▶ STATED TASK: Return exactly and only these lines: the first of the listing through the one containing "S.camera=cam".

Scripts that build scenes
════════

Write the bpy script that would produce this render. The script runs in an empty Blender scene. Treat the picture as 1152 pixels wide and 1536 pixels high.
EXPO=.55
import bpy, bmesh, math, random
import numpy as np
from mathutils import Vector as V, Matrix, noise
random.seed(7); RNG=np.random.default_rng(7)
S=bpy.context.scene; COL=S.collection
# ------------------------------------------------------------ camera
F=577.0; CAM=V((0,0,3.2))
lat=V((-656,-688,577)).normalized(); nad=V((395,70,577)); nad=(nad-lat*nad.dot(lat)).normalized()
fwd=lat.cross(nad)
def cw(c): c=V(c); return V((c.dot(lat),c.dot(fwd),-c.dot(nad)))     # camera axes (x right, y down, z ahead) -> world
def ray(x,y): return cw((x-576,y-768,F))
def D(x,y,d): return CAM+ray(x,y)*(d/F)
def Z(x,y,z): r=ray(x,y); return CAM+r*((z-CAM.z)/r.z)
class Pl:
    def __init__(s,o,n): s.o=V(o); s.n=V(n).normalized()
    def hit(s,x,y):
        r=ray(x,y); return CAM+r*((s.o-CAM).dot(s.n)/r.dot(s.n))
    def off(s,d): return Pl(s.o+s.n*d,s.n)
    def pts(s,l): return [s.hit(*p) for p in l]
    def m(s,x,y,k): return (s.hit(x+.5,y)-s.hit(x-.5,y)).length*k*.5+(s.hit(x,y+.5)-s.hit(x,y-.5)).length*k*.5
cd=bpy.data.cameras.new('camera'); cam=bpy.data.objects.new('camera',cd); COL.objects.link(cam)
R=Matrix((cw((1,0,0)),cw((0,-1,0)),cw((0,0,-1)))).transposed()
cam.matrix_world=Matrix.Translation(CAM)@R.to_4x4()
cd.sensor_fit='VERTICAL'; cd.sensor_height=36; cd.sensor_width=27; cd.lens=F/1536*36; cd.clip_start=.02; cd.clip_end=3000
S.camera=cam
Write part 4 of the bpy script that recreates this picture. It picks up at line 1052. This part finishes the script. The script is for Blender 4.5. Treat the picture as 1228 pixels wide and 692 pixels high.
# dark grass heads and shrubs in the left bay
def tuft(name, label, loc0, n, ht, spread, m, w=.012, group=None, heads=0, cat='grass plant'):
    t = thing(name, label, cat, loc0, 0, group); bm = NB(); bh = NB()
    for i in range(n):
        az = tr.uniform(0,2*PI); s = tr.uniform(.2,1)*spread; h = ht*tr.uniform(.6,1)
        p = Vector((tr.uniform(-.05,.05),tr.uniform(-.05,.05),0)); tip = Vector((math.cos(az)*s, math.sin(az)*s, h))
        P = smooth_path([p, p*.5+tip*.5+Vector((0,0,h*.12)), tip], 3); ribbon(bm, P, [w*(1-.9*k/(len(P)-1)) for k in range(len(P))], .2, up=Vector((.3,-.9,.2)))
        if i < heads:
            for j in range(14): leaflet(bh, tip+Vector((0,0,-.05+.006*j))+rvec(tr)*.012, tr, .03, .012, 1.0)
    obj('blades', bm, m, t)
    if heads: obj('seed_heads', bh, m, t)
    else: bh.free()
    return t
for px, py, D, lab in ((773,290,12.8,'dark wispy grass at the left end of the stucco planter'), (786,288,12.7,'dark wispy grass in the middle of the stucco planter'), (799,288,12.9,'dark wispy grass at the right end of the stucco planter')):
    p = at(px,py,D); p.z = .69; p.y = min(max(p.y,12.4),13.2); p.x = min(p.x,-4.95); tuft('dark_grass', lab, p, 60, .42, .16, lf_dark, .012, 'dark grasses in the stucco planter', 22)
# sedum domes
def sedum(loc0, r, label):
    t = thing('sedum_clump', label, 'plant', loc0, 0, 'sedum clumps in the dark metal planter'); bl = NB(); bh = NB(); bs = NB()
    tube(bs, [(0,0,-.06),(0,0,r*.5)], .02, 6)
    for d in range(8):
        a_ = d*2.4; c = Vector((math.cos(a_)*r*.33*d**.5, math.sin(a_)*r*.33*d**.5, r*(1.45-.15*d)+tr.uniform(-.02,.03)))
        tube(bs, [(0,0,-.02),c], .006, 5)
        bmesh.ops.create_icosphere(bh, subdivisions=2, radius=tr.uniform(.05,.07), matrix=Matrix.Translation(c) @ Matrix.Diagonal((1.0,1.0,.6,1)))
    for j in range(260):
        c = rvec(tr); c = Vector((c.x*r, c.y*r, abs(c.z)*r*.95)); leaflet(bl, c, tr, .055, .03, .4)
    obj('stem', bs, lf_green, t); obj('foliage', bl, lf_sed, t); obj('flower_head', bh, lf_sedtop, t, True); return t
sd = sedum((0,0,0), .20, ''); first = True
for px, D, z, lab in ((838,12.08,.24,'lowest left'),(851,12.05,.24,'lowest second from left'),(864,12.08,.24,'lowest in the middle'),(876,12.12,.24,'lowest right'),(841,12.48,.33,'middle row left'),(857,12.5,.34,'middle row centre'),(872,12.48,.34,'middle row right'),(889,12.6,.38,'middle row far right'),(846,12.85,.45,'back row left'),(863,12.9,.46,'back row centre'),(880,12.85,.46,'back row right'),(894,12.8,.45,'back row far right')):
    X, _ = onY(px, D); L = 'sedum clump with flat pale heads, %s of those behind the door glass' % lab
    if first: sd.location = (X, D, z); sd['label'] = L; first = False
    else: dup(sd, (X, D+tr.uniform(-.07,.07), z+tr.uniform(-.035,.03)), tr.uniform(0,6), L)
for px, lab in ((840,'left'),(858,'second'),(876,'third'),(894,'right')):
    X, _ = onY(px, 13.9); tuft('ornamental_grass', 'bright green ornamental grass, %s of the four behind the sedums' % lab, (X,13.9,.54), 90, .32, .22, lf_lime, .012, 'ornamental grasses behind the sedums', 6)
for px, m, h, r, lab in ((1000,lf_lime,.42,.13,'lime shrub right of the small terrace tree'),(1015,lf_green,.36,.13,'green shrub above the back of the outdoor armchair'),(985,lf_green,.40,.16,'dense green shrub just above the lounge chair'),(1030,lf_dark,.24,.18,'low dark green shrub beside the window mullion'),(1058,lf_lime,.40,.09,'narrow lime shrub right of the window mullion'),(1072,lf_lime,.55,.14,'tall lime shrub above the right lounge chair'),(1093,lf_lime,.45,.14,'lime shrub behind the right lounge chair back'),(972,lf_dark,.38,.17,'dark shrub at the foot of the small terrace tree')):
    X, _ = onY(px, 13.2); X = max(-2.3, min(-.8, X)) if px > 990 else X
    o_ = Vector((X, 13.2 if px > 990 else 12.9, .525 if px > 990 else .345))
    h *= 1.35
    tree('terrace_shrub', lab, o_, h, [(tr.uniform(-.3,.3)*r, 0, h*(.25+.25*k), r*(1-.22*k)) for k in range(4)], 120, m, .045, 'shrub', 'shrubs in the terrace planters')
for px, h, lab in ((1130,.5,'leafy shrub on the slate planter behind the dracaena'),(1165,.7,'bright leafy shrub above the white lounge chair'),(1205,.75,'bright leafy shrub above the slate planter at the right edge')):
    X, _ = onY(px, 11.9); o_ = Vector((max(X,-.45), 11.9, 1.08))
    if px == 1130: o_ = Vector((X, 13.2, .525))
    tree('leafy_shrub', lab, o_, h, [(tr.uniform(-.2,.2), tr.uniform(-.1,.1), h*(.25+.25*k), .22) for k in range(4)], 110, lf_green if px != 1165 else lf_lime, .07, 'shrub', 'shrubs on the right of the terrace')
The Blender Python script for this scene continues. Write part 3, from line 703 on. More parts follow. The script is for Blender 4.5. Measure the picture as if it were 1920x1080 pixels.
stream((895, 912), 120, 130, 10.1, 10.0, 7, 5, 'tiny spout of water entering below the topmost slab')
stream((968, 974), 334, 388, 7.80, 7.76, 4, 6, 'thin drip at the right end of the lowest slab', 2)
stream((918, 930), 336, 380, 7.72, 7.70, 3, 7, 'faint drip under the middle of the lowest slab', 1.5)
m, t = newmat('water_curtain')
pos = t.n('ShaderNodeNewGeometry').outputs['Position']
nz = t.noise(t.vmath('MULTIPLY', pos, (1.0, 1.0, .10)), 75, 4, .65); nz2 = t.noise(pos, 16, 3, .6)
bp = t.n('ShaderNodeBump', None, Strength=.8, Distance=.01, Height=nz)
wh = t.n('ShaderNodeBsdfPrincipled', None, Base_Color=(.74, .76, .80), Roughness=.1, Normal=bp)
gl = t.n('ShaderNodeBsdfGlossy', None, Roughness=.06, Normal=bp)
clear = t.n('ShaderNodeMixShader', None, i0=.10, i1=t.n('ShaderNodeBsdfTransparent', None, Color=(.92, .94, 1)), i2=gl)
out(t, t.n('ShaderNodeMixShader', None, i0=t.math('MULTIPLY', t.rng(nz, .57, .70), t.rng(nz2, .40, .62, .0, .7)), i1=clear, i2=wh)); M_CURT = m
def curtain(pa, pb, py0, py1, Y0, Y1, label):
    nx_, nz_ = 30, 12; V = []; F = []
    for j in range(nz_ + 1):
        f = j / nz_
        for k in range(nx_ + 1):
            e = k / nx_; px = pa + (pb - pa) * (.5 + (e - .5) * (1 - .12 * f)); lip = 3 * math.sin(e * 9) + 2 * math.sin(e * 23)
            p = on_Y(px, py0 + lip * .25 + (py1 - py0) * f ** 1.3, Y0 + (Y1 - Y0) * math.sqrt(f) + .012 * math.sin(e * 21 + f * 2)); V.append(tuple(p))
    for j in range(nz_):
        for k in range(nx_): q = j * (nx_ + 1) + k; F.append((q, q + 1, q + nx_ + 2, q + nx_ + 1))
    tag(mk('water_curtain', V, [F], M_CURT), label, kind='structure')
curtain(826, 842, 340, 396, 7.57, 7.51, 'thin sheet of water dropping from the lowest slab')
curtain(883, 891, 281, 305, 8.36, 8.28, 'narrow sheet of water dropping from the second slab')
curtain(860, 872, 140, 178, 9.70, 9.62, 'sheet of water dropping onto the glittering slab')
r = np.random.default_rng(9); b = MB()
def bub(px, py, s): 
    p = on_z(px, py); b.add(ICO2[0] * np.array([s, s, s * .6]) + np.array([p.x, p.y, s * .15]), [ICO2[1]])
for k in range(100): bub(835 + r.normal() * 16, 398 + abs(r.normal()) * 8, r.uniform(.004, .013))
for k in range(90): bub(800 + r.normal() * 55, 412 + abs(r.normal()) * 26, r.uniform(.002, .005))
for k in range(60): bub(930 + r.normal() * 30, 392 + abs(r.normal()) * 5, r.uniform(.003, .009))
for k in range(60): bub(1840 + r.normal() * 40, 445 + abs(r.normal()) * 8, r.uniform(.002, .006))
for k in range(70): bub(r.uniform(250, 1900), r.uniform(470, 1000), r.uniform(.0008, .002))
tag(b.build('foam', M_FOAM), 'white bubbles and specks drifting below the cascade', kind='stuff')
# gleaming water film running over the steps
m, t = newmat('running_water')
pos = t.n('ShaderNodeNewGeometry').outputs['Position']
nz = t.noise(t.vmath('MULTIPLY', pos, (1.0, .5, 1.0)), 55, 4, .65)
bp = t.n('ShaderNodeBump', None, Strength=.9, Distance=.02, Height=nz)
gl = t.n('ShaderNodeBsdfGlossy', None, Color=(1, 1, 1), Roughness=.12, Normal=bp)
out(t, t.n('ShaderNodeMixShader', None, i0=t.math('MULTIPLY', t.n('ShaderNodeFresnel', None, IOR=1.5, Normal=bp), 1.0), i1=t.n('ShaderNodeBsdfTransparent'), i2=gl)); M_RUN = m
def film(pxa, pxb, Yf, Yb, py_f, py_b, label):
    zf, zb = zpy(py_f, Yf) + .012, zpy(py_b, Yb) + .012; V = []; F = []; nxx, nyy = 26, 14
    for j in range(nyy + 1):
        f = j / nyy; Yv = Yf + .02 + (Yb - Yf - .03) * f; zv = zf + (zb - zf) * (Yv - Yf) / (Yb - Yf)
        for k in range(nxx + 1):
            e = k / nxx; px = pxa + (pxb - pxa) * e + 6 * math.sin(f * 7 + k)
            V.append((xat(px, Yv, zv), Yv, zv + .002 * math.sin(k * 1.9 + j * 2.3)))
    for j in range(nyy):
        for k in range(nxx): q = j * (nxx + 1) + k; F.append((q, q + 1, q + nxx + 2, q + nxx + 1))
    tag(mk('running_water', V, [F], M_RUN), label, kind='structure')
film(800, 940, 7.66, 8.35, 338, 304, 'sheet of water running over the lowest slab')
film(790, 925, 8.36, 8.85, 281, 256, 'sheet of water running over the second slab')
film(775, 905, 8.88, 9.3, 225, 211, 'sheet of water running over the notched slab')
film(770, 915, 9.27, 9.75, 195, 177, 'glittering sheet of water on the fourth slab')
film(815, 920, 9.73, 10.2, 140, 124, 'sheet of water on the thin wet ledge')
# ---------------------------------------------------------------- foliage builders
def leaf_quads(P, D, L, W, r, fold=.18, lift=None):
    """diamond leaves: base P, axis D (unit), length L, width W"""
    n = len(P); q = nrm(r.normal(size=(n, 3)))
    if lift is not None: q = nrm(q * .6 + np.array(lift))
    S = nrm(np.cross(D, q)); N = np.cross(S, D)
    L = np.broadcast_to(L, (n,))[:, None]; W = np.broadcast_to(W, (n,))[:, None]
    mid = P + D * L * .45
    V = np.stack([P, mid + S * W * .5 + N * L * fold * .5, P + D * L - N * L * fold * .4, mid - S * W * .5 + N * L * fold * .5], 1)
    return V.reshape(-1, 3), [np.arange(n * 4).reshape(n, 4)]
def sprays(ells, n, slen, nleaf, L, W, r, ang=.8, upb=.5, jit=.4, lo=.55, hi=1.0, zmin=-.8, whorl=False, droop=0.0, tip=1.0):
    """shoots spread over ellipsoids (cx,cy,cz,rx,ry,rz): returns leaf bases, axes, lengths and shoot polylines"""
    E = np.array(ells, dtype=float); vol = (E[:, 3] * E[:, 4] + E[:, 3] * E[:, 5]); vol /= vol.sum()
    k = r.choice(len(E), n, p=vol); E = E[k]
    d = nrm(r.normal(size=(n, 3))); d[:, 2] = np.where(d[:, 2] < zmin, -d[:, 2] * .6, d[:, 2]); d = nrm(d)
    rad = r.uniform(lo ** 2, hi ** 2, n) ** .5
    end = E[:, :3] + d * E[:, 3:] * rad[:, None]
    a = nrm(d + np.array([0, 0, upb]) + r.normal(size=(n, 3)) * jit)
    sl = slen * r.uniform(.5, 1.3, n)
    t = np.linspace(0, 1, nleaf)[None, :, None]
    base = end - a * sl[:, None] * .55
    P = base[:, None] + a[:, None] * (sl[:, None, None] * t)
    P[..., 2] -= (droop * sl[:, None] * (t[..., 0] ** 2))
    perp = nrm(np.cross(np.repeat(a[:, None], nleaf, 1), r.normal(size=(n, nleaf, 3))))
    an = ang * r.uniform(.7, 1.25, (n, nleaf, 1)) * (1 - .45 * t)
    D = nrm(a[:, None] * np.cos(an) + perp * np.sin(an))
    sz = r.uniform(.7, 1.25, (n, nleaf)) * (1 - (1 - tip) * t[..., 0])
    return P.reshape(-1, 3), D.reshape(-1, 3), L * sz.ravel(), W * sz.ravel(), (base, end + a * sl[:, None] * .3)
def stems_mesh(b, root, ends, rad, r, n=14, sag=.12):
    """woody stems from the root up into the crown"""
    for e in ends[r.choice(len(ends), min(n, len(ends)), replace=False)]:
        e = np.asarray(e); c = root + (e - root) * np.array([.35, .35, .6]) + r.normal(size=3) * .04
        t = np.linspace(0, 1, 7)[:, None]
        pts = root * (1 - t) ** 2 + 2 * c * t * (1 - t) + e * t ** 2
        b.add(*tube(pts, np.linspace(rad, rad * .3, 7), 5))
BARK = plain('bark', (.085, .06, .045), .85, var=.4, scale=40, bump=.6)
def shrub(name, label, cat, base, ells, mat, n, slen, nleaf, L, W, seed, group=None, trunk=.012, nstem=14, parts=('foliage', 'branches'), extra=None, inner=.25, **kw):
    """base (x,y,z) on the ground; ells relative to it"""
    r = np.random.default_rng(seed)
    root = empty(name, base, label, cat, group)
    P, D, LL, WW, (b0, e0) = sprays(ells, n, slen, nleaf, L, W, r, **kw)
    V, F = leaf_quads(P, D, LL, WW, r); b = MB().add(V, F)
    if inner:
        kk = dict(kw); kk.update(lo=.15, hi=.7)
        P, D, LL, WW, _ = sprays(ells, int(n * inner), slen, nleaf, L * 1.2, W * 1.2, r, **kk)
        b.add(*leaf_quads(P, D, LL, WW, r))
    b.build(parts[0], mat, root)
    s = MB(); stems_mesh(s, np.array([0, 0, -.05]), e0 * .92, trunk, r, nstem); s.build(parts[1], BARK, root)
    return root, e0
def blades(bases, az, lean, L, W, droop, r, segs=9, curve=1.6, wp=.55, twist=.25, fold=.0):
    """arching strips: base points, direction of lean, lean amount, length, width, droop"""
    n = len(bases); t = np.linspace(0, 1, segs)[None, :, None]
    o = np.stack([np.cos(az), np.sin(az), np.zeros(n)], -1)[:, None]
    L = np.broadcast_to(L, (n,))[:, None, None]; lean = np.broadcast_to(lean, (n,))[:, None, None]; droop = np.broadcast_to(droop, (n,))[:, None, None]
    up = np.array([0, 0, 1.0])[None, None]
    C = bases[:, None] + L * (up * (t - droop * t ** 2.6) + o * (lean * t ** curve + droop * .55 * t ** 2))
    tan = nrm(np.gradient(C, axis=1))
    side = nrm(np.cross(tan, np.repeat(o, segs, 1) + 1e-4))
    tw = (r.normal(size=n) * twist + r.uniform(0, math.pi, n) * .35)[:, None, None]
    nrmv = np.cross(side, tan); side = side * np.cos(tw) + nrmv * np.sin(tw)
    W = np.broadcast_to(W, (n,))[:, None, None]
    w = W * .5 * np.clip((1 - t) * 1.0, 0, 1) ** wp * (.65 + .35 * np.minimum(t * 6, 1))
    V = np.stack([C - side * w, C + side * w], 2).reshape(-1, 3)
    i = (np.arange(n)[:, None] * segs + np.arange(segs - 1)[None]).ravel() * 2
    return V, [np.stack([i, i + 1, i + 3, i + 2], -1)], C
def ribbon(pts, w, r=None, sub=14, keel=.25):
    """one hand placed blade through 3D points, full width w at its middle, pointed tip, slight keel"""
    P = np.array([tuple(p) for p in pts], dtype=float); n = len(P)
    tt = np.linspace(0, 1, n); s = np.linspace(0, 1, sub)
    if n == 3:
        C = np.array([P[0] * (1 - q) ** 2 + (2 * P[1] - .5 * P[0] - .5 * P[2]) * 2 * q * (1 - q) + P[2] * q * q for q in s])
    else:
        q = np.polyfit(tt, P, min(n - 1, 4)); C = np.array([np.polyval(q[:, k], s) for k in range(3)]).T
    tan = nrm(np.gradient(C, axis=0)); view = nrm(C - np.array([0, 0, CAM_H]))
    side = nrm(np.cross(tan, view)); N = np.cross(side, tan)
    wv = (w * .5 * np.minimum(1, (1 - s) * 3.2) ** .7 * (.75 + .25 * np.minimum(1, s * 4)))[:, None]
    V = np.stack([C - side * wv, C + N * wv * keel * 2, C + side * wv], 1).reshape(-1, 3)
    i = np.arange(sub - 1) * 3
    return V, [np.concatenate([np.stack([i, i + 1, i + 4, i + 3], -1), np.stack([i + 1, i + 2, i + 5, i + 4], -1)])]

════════

▶ COMPLETED EXERCISE:
Write the bpy script that would produce this render. The script runs in an empty Blender scene. Treat the picture as 1152 pixels wide and 1536 pixels high.
EXPO=.55
import bpy, bmesh, math, random
import numpy as np
from mathutils import Vector as V, Matrix, noise
random.seed(7); RNG=np.random.default_rng(7)
S=bpy.context.scene; COL=S.collection
# ------------------------------------------------------------ camera
F=577.0; CAM=V((0,0,3.2))
lat=V((-656,-688,577)).normalized(); nad=V((395,70,577)); nad=(nad-lat*nad.dot(lat)).normalized()
fwd=lat.cross(nad)
def cw(c): c=V(c); return V((c.dot(lat),c.dot(fwd),-c.dot(nad)))     # camera axes (x right, y down, z ahead) -> world
def ray(x,y): return cw((x-576,y-768,F))
def D(x,y,d): return CAM+ray(x,y)*(d/F)
def Z(x,y,z): r=ray(x,y); return CAM+r*((z-CAM.z)/r.z)
class Pl:
    def __init__(s,o,n): s.o=V(o); s.n=V(n).normalized()
    def hit(s,x,y):
        r=ray(x,y); return CAM+r*((s.o-CAM).dot(s.n)/r.dot(s.n))
    def off(s,d): return Pl(s.o+s.n*d,s.n)
    def pts(s,l): return [s.hit(*p) for p in l]
    def m(s,x,y,k): return (s.hit(x+.5,y)-s.hit(x-.5,y)).length*k*.5+(s.hit(x,y+.5)-s.hit(x,y-.5)).length*k*.5
cd=bpy.data.cameras.new('camera'); cam=bpy.data.objects.new('camera',cd); COL.objects.link(cam)
R=Matrix((cw((1,0,0)),cw((0,-1,0)),cw((0,0,-1)))).transposed()
cam.matrix_world=Matrix.Translation(CAM)@R.to_4x4()
cd.sensor_fit='VERTICAL'; cd.sensor_height=36; cd.sensor_width=27; cd.lens=F/1536*36; cd.clip_start=.02; cd.clip_end=3000
S.camera=cam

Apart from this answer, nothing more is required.